In 2004, the company changed hands again. Peter Wheeler sold up to a Russian businessman named Nikolay Smolensky for a reported £15 million.

A Sad Decline

TVR car badge (Credit: National Motor Museum/Heritage Images via Getty Images)

Smolensky’s ownership of TVR was marked by significant challenges and the company faced numerous production and financial difficulties. Efforts to modernise the brand and introduce new models were hindered by operational issues.

Plans for new models and alternative production strategies, including outsourcing manufacturing in Italy, failed to take off. This period in the TVR cars history is often remembered for unfulfilled promises and uncertainty over the company’s future. In fact the marque would remain in this state for close to a decade until 2013 when a syndicate led by British entrepreneur Les Edgar acquired TVR.

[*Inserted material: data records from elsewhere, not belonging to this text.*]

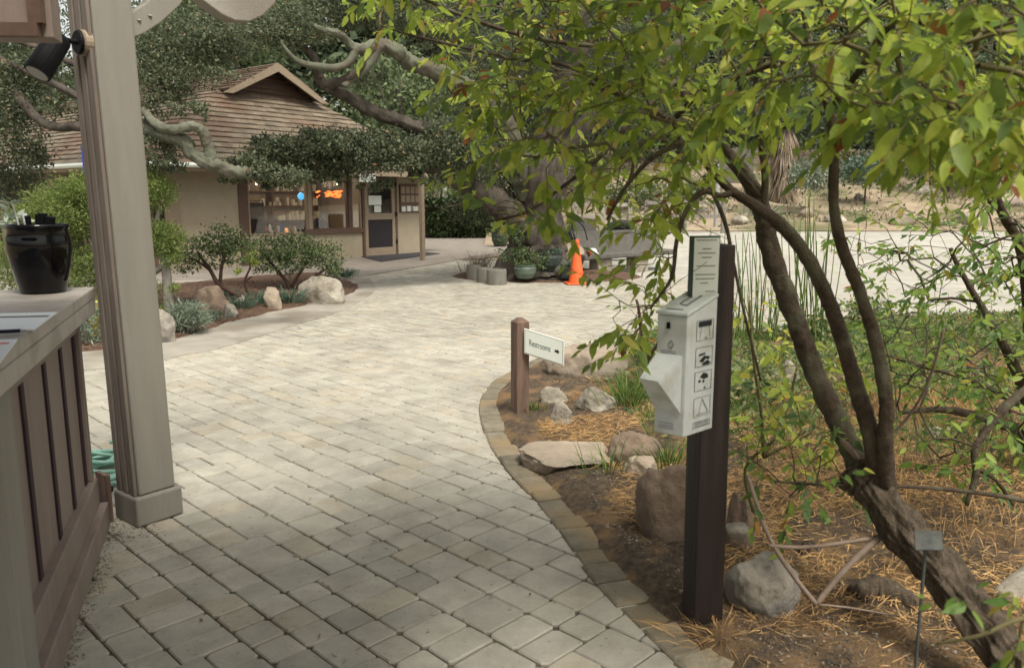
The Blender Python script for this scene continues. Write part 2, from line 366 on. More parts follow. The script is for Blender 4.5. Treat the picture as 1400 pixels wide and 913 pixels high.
def C(x, y, Y, rx, rz, n, ry=None):   # clump centred where the photograph shows it, radii in pixels
    return (tuple(at(x,y,Y)), px(rx,Y), ry if ry else max(px(rx,Y)*.8,.15), px(rz,Y), n)

# ---------------------------------------------------------------- setting: ground, paving, road
def rise(x, y): return .5*sstep(18, 29, y)*sstep(1.5, 5, x)
def hill(x, y):
    h = sstep(29, 55, y)*sstep(2.5, 6, x-(y-29)*-.02)*4.2
    return rise(x,y)+h+sstep(36, 60, y)*(1-sstep(2.5,6,x))*3
def grid_sheet(name, x0, x1, y0, y1, nx, ny, zf, m):
    mb = MB(); xs = np.linspace(x0,x1,nx+1); ys = np.linspace(y0,y1,ny+1)
    mb.v = [(x, y, zf(x,y)) for y in ys for x in xs]
    mb.f = [(j*(nx+1)+i, j*(nx+1)+i+1, (j+1)*(nx+1)+i+1, (j+1)*(nx+1)+i) for j in range(ny) for i in range(nx)]
    return struct(mb.build(name, m, smooth=True))
grid_sheet('ground', -150, 150, -60, 240, 150, 150, lambda x,y: -.06+hill(x,y)*.98-(0.05 if y < 60 else 0), M['ground'])
# near joint bed and the bright road beyond
PAVE_FAR = 21.4
mb = MB(); mb.add([(-9,-3,-.014),(5.6,-3,-.014),(5.6,16.35,-.014),(2.5,16.35,-.014),(2.5,22,-.014),(-9,22,-.014)], [(0,1,2,3,4,5)])
struct(mb.build('joint_sand', M['sand']))
grid_sheet('road', 2.2, 60, 16.3, 29.5, 58, 14, lambda x,y: rise(x,y)-.006, M['road'])
struct(MB().add([(3.3,7.5,.002),(40,7.5,.002),(40,16.4,.002),(5.5,16.4,.002)], [(0,1,2,3)]).build('road_turnout', M['road']))
# hillside beyond the road
grid_sheet('hillside', -1, 70, 28.6, 75, 71, 60, lambda x,y: hill(x,y)+.02+(.35*noise.noise(Vector((x*.35,y*.35,0)))+.12*noise.noise(Vector((x*1.4,y*1.4,3))))*sstep(28.8,31,y)+.15*sstep(28.8,29.6,y), M['dirt'])

def inside(poly, x, y):
    c = False; n = len(poly); j = n-1
    for i in range(n):
        xi, yi = poly[i][0], poly[i][1]; xj, yj = poly[j][0], poly[j][1]
        if (yi > y) != (yj > y) and x < (xj-xi)*(y-yi)/(yj-yi)+xi: c = not c
        j = i
    return c
def edist(poly, x, y):
    b = 1e9; n = len(poly)
    for i in range(n):
        ax, ay = poly[i][0], poly[i][1]; bx, by = poly[(i+1)%n][0], poly[(i+1)%n][1]
        dx, dy = bx-ax, by-ay; L2 = dx*dx+dy*dy or 1e-9; t = max(0, min(1, ((x-ax)*dx+(y-ay)*dy)/L2))
        b = min(b, math.hypot(x-ax-t*dx, y-ay-t*dy))
    return b
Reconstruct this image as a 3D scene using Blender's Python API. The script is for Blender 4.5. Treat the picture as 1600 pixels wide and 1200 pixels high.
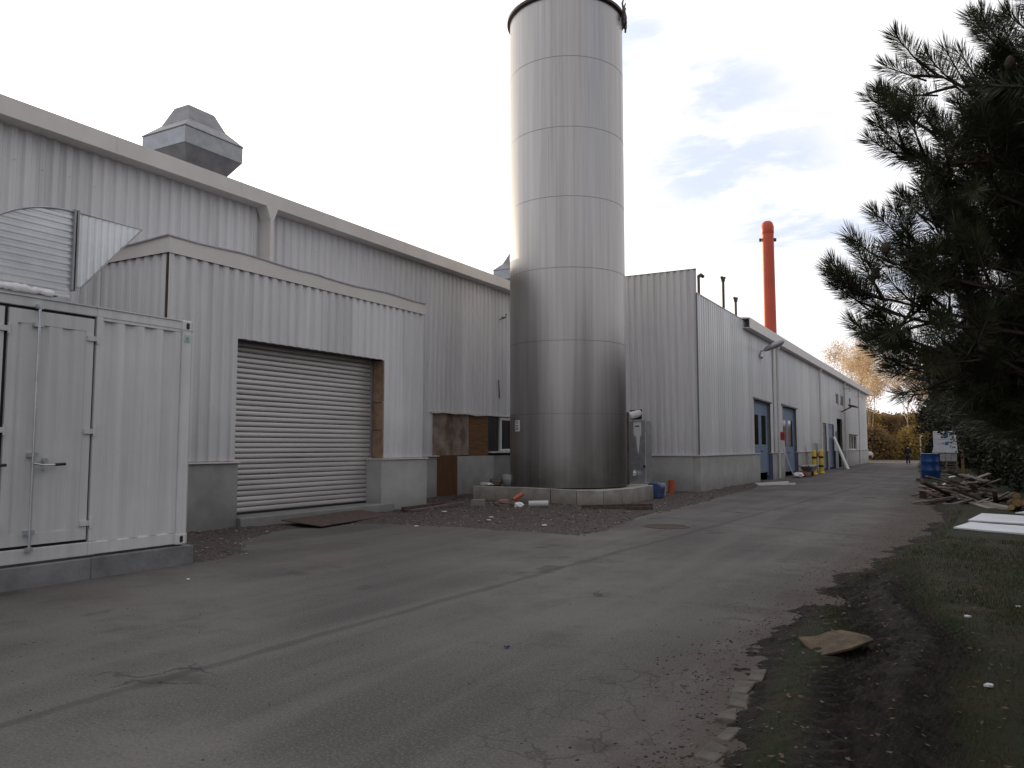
import bpy, math, random
import numpy as np
from mathutils import Vector, Matrix, Euler
random.seed(7); rng = np.random.default_rng(7)
R = math.radians
for o in list(bpy.data.objects): bpy.data.objects.remove(o)
SC = bpy.context.scene; COL = SC.collection
# ------------------------------------------------------------------ camera
YAW, PITCH = 29.371, 4.473
cam = bpy.data.objects.new('camera', bpy.data.cameras.new('camera')); COL.objects.link(cam)
cam.location = (0, 0, 1.6); cam.rotation_euler = (R(90 + PITCH), 0, R(YAW))
cam.data.sensor_width = 36; cam.data.lens = 27.9; cam.data.clip_end = 3000; cam.data.clip_start = .05
SC.camera = cam
# ------------------------------------------------------------------ sky and sun
SUN_AZ, SUN_EL = 64.0, 8.0         # degrees left of +Y, elevation
sd = Vector((-math.sin(R(SUN_AZ)) * math.cos(R(SUN_EL)), math.cos(R(SUN_AZ)) * math.cos(R(SUN_EL)), math.sin(R(SUN_EL))))
W = bpy.data.worlds.new('World'); SC.world = W; W.use_nodes = True
nt = W.node_tree; N = nt.nodes; L = nt.links; N.clear()
def nd(t, **k):
    n = N.new(t)
    for a, b in k.items(): setattr(n, a, b)
    return n
def vmath(op, a, b=None):
    n = nd('ShaderNodeVectorMath', operation=op); L.new(a, n.inputs[0])
    if b is not None:
        if hasattr(b, 'links'): L.new(b, n.inputs[1])
        else: n.inputs[1].default_value = b
    return n
def smath(op, a, b=None, clamp=False):
    n = nd('ShaderNodeMath', operation=op); n.use_clamp = clamp
    for i, v in enumerate((a, b)):
        if v is None: continue
        if hasattr(v, 'links'): L.new(v, n.inputs[i])
        else: n.inputs[i].default_value = v
    return n.outputs[0]
def ramp(v, a, b, c=0., d=1.):
    n = nd('ShaderNodeMapRange', interpolation_type='SMOOTHSTEP'); L.new(v, n.inputs[0])
    for i, x in enumerate((a, b, c, d)): n.inputs[i + 1].default_value = x
    return n.outputs[0]
sky = nd('ShaderNodeTexSky', sky_type='NISHITA', sun_disc=False)
sky.sun_elevation = R(SUN_EL); sky.sun_rotation = R(-SUN_AZ); sky.air_density = 1.2; sky.dust_density = 1.5
tc = nd('ShaderNodeTexCoord'); sep = nd('ShaderNodeSeparateXYZ'); L.new(tc.outputs['Generated'], sep.inputs[0])
zc = smath('ADD', smath('MAXIMUM', sep.outputs[2], 0.0), .22)
px_ = smath('DIVIDE', sep.outputs[0], zc); py_ = smath('DIVIDE', sep.outputs[1], zc)
cmb = nd('ShaderNodeCombineXYZ'); L.new(px_, cmb.inputs[0]); L.new(py_, cmb.inputs[1])
mp = nd('ShaderNodeMapping'); mp.inputs['Rotation'].default_value = (0, 0, R(38)); mp.inputs['Scale'].default_value = (1.0, 1.9, 1)
mp.inputs['Location'].default_value = (0.35, 1.1, 0)
L.new(cmb.outputs[0], mp.inputs[0])
n1 = nd('ShaderNodeTexNoise'); n1.inputs['Scale'].default_value = .75; n1.inputs['Detail'].default_value = 9; n1.inputs['Roughness'].default_value = .56; n1.inputs['Distortion'].default_value = .5
L.new(mp.outputs[0], n1.inputs['Vector'])
n2 = nd('ShaderNodeTexNoise'); n2.inputs['Scale'].default_value = 2.2; n2.inputs['Detail'].default_value = 9; n2.inputs['Roughness'].default_value = .6; n2.inputs['Distortion'].default_value = .4; L.new(mp.outputs[0], n2.inputs['Vector'])
vb = smath('ADD', smath('MULTIPLY', px_, .89), smath('MULTIPLY', py_, -.46))            # across the band of broken cloud
vb = smath('ADD', vb, smath('MULTIPLY', smath('SUBTRACT', n1.outputs[0], .5), .9))
band = ramp(smath('ABSOLUTE', smath('ADD', vb, 1.12)), .12, .36, 1, 0)
gap = smath('MULTIPLY', band, ramp(n2.outputs[0], .42, .60, .85, .05))
gap2 = smath('MULTIPLY', ramp(n1.outputs[0], .36, .46, 1, 0), ramp(py_, .6, .2, 0, 1))        # more openings high up and behind
gap = smath('MAXIMUM', gap, gap2)
sdot = vmath('DOT_PRODUCT', tc.outputs['Generated'], tuple(sd)).outputs['Value']
gap = smath('MULTIPLY', gap, ramp(sdot, .66, .84, 1, 0))
glow = ramp(sdot, -.5, .9, 0, 1)
glow2 = smath('POWER', smath('MAXIMUM', sdot, 0.0), 14.0)
cb = smath('ADD', smath('ADD', smath('MULTIPLY', glow, .52), .66), smath('MULTIPLY', glow2, 1.6))   # cloud brightness
cb = smath('MULTIPLY', cb, smath('ADD', smath('MULTIPLY', n2.outputs[0], .22), .90))
ccol = nd('ShaderNodeMixRGB'); ccol.inputs[1].default_value = (.985, .972, .995, 1); ccol.inputs[2].default_value = (1.12, 1.03, .9, 1)
L.new(smath('POWER', smath('MAXIMUM', sdot, 0.0), 5.0), ccol.inputs[0])
cmul = nd('ShaderNodeVectorMath', operation='SCALE'); L.new(ccol.outputs[0], cmul.inputs[0]); L.new(cb, cmul.inputs['Scale'])
veil = nd('ShaderNodeVectorMath', operation='SCALE'); veil.inputs[0].default_value = (.68, .76, .95); L.new(smath('ADD', smath('MULTIPLY', cb, .5), .52), veil.inputs['Scale'])
mixc = nd('ShaderNodeMixRGB'); L.new(gap, mixc.inputs[0]); L.new(cmul.outputs[0], mixc.inputs[1]); L.new(veil.outputs[0], mixc.inputs[2])
bgc = nd('ShaderNodeBackground'); L.new(mixc.outputs[0], bgc.inputs[0]); bgc.inputs[1].default_value = 1.0
bgs = nd('ShaderNodeBackground'); L.new(sky.outputs[0], bgs.inputs[0]); bgs.inputs[1].default_value = .10
mx = nd('ShaderNodeMixShader'); L.new(smath('SUBTRACT', 1.0, smath('MULTIPLY', gap, .15)), mx.inputs[0]); L.new(bgs.outputs[0], mx.inputs[1]); L.new(bgc.outputs[0], mx.inputs[2])
wo = nd('ShaderNodeOutputWorld'); L.new(mx.outputs[0], wo.inputs[0])
sl = bpy.data.lights.new('sun', 'SUN'); sl.energy = 4.5; sl.angle = R(.6); sl.color = (1, .74, .46)
so = bpy.data.objects.new('sun', sl); COL.objects.link(so); so.rotation_euler = sd.to_track_quat('Z', 'Y').to_euler()
SC.view_settings.view_transform = 'Standard'; SC.view_settings.look = 'None'; SC.view_settings.gamma = 1; SC.view_settings.exposure = 0.12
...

Edgar announced plans to revive the brand with new models and a continuation of TVR’s tradition of high-performance sports cars. The company was said to be developing an all-new Griffith with a five-litre Ford V8, as well as an electric version to meet the changing nature of the motoring industry.

End of the Road or New Beginning: The History of TVR

The history of TVR encapsulates a remarkable journey of innovation, resilience, and passion. From humble beginnings to a symbol of British motoring excellence, TVR’s story is woven with triumphs and tribulations.

The company’s resilience through various ownerships, financial challenges, and changing market trends underscores its enduring spirit. TVR’s legacy, marked by distinctive designs and thrilling performance, continues to captivate petrolheads the world over.